Product Description
'Curtin is one of Ireland's best writers.'
Roddy Doyle
'Michael Curtin's first and very funny novel gives a good impression of being a free-wheeling, rumbustious shaggy-dog story while actually being a carefully structured and ordered work of considerable craftsmanship... the story grips and entertains until the last page.'
British Book News
The hero of this acerbic first novel is a young Irishman, Billy Whelan, who one lonely, dinnerless Christmas day in London, in that desert stretch of afternoon when the pubs are shut and Kilburn High Road dead as a tomb, huddles in his rented room and in desperation answers an ad in one of his collection of Screen Monthlies. He soon finds himself in a deep and confessional correspondence with a box number in New York and by the time we meet him next, in Limerick, married and with two small children, he is president of an organisation with American money in the bank but as yet no members but himself....

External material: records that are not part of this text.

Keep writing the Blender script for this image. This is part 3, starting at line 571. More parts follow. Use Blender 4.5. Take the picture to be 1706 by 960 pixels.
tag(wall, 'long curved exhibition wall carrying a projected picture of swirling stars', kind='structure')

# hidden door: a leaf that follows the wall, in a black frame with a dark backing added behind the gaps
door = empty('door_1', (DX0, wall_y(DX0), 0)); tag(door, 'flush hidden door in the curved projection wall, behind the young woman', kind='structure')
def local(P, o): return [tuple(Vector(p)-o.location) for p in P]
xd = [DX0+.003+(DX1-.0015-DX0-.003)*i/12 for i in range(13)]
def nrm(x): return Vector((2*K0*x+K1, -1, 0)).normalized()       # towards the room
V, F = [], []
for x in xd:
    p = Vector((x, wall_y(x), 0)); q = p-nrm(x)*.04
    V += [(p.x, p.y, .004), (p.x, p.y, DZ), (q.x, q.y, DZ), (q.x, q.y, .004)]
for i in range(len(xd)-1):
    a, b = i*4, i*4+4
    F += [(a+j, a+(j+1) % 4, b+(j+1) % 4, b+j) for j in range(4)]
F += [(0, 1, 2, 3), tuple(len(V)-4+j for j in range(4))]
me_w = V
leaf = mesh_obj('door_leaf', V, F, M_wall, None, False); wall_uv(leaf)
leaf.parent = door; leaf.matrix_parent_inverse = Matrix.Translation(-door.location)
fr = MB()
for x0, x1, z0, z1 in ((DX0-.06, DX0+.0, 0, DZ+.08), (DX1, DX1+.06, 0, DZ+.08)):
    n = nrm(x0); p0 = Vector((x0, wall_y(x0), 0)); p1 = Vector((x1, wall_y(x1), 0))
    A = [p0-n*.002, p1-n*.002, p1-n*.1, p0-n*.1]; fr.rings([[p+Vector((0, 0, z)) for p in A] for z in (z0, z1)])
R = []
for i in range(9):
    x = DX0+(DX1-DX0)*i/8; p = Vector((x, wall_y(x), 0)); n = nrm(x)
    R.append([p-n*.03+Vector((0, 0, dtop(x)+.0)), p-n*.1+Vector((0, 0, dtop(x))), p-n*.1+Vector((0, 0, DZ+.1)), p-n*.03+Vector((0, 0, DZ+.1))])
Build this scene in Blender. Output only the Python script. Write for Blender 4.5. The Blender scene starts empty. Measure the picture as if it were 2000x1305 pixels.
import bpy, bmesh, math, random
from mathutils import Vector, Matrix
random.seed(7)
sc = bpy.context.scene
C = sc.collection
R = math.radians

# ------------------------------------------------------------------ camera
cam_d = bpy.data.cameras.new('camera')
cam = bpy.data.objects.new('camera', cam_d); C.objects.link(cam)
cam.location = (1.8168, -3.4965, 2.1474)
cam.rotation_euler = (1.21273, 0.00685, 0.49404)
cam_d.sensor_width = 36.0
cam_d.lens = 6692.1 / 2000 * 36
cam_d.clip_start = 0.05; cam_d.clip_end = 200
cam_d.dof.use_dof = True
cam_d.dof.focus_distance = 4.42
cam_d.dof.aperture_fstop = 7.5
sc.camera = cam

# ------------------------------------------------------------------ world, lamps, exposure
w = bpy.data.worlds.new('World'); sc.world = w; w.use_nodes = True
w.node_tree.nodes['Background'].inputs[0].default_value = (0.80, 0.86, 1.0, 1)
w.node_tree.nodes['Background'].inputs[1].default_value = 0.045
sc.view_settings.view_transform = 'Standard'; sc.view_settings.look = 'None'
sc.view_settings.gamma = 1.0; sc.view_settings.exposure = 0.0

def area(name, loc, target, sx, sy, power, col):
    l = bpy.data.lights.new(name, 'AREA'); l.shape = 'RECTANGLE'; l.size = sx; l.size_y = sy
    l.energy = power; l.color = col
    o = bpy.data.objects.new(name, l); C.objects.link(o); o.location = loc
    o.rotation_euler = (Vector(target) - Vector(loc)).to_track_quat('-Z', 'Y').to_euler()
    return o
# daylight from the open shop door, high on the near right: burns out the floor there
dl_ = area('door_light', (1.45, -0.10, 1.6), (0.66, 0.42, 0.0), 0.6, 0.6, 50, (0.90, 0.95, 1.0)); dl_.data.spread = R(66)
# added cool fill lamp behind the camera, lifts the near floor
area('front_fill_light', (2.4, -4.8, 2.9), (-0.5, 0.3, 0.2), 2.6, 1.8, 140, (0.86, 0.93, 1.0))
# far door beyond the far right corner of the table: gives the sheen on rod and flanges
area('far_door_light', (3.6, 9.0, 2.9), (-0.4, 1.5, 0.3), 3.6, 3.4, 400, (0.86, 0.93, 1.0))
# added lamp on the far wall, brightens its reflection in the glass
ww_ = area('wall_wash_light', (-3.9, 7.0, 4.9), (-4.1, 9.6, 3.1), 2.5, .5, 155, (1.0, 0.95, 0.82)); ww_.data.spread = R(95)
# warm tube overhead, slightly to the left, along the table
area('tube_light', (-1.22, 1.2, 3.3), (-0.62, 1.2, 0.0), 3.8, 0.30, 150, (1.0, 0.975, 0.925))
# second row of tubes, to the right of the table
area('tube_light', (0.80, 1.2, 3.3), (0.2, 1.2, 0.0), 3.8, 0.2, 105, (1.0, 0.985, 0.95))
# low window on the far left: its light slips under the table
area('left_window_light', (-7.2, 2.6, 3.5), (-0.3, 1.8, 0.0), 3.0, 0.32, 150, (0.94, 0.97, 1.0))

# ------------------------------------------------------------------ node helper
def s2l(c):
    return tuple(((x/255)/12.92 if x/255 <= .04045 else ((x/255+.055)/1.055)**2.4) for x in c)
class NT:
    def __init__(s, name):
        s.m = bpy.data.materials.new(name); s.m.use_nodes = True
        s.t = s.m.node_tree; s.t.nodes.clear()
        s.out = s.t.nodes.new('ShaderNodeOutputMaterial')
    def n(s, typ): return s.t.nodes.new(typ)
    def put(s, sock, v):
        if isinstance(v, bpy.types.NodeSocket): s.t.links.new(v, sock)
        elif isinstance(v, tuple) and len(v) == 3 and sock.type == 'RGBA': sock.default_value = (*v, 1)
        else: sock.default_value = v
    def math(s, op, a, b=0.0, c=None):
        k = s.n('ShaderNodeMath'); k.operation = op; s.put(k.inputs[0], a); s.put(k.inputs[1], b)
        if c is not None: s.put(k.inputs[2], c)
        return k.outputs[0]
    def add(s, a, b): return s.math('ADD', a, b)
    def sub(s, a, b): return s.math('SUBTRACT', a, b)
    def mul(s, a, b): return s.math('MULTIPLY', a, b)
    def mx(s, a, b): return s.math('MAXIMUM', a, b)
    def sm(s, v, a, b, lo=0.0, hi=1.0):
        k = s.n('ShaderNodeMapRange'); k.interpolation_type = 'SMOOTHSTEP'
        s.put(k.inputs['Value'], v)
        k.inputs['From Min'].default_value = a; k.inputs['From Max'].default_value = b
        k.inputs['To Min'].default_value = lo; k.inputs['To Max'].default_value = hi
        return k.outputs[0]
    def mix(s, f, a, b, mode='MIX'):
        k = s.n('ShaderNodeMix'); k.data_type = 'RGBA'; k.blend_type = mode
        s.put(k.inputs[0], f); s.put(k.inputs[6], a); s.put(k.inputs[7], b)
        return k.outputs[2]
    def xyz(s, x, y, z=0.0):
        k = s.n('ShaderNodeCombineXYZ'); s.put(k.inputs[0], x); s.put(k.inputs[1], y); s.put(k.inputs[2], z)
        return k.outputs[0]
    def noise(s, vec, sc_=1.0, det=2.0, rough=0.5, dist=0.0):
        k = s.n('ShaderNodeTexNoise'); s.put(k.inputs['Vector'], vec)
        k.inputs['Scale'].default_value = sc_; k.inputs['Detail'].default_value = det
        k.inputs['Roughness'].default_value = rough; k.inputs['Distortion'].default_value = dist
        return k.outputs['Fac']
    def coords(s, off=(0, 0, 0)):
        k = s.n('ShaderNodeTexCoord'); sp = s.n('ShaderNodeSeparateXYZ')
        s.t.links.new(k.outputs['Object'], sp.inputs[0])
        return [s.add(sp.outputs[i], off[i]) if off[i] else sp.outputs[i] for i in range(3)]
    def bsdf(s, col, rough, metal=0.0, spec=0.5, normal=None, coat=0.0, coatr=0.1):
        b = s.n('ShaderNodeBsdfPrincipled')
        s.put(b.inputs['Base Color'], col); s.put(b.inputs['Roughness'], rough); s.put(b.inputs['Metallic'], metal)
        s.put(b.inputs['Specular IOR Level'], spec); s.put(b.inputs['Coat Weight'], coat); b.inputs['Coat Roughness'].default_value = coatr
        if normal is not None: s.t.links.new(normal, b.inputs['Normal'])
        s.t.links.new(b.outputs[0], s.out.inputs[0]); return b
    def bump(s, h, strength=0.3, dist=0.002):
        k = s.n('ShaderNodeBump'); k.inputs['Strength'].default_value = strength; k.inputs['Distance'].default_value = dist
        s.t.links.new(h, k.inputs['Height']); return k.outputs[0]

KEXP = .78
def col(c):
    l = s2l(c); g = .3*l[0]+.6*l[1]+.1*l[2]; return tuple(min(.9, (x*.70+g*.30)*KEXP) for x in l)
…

Curtin’s first novel, the partly autobiographical The Self-Made Men, was published in 1980 and describes the Irish emigrant experience in London with unflinching honesty and what one critic called “humorous indecency”.
Having attended Sexton Street Christian Brothers school, he worked in a cement plant. After five years he wanted to write and thought he could do better in London. An emigrant in the 1960s, he wrote a play which the Abbey Theatre rejected. Returning to Limerick, he gave up writing for a time until another writer – and Sexton Street old boy – David Hanly persuaded him to try again. This time David Marcus published Curtin’s short stories in the New Irish Writing slot in the Irish Press, and success in a Listowel Writers’ Week competition followed in 1972. Emboldened by this, Curtin began the long slog of trying to get a novel accepted which culminated in the 1980 publication of The Self-Made Men by leading London publisher André Deutsch.